Nick Clegg took part in an afternoon Q&A at today’s Lib Dem conference, and vigorously defended the changes to the NHS being implemented by the Coalition as amended by the party. Conference representatives earlier voted, by a slim margin of 309 votes to 280, to debate tomorrow morning Shirley Williams’ motion, ‘Saving the NHS’, rather than the ‘Drop the Bill’ motion put forward by Winchester Lib Dems.
(Also available on the BBC website here.)
* Stephen was Editor (and Co-Editor) of Liberal Democrat Voice from 2007 to 2015, and writes at The Collected Stephen Tall.
6 Comments
Exchange “thought” with “realised”.
It really is not too difficult to understand: if any public money is being used to pay salaries, bonuses and share dividends of a private sector entity, then privatisation has entered the NHS system. If any frontline health services are being conducted by private, for-profit entities then privatisation has entered the NHS system. If administrative functions are being contracted out to private, for-profit entities, then privatisation has entered the NHS system. And once privatisation has entered the system, the private sector entities will NOT stop until they have it all.
Here endeth the lesson.
“It really is not too difficult to understand: if any public money is being used to pay salaries, bonuses and share dividends of a private sector entity, then privatisation has entered the NHS system. If any frontline health services are being conducted by private, for-profit entities then privatisation has entered the NHS system. If administrative functions are being contracted out to private, for-profit entities, then privatisation has entered the NHS system. And once privatisation has entered the system, the private sector entities will NOT stop until they have it all.”

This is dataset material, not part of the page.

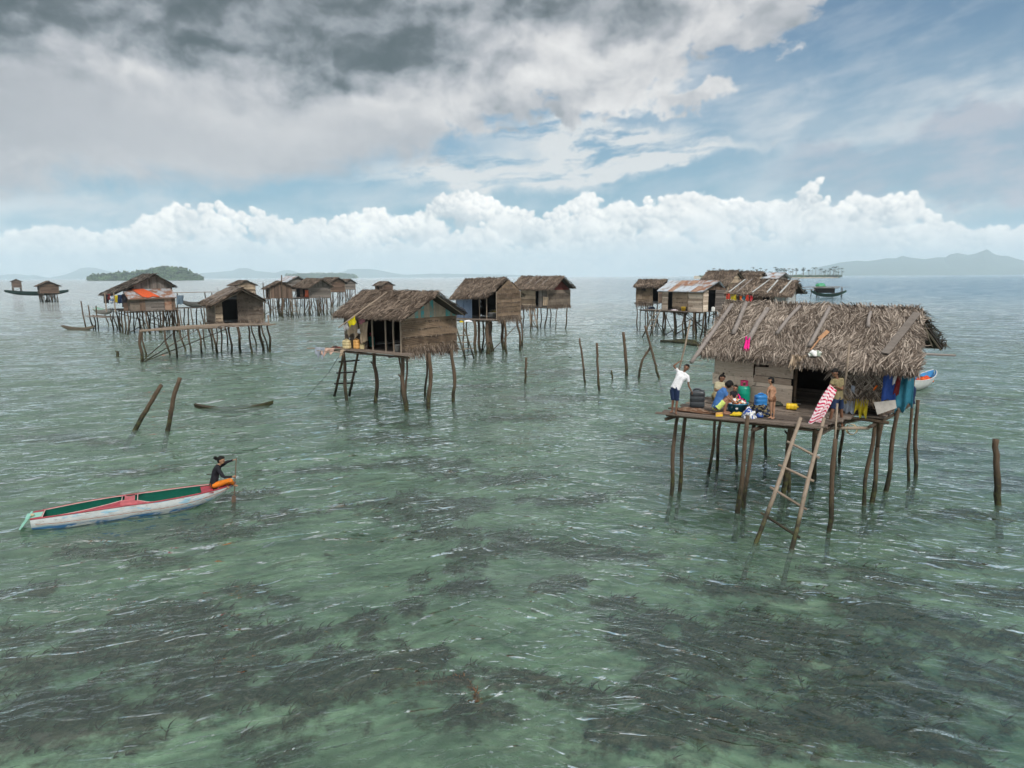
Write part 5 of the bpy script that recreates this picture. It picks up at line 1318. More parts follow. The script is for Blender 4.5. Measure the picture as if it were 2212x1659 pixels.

In which case privatisation entered the NHS from the very beginning, since GPs are private providers. This bill actually rolls back some of the privatisation in the 2006 bill.
“And once privatisation has entered the system, the private sector entities will NOT stop until they have it all.”
I think you’ll find that privatisation has already entered the system. Indeed, it’s been there all along, but even if you don’t buy that (no pun intended) it was definitely put there in 2006.
Yeah, dubious definitions of “privatisation” aside, we’ve already got massive private sector involvement in healthcare and the world hasn’t ended – in fact, the same people who object to the bill can often be found defending the status quo as being an acceptable level of privatisation.
If it would never have seen the light of day, why did Nick and our other MPs vote for it at second reading, before any of these amendments had been made and when, according to Nick’s own communications on the subject the bill could have led to US style privatisation.
Nick has been a tactically inept leader. This weekend he also showed himself to be a cowardly one to boot.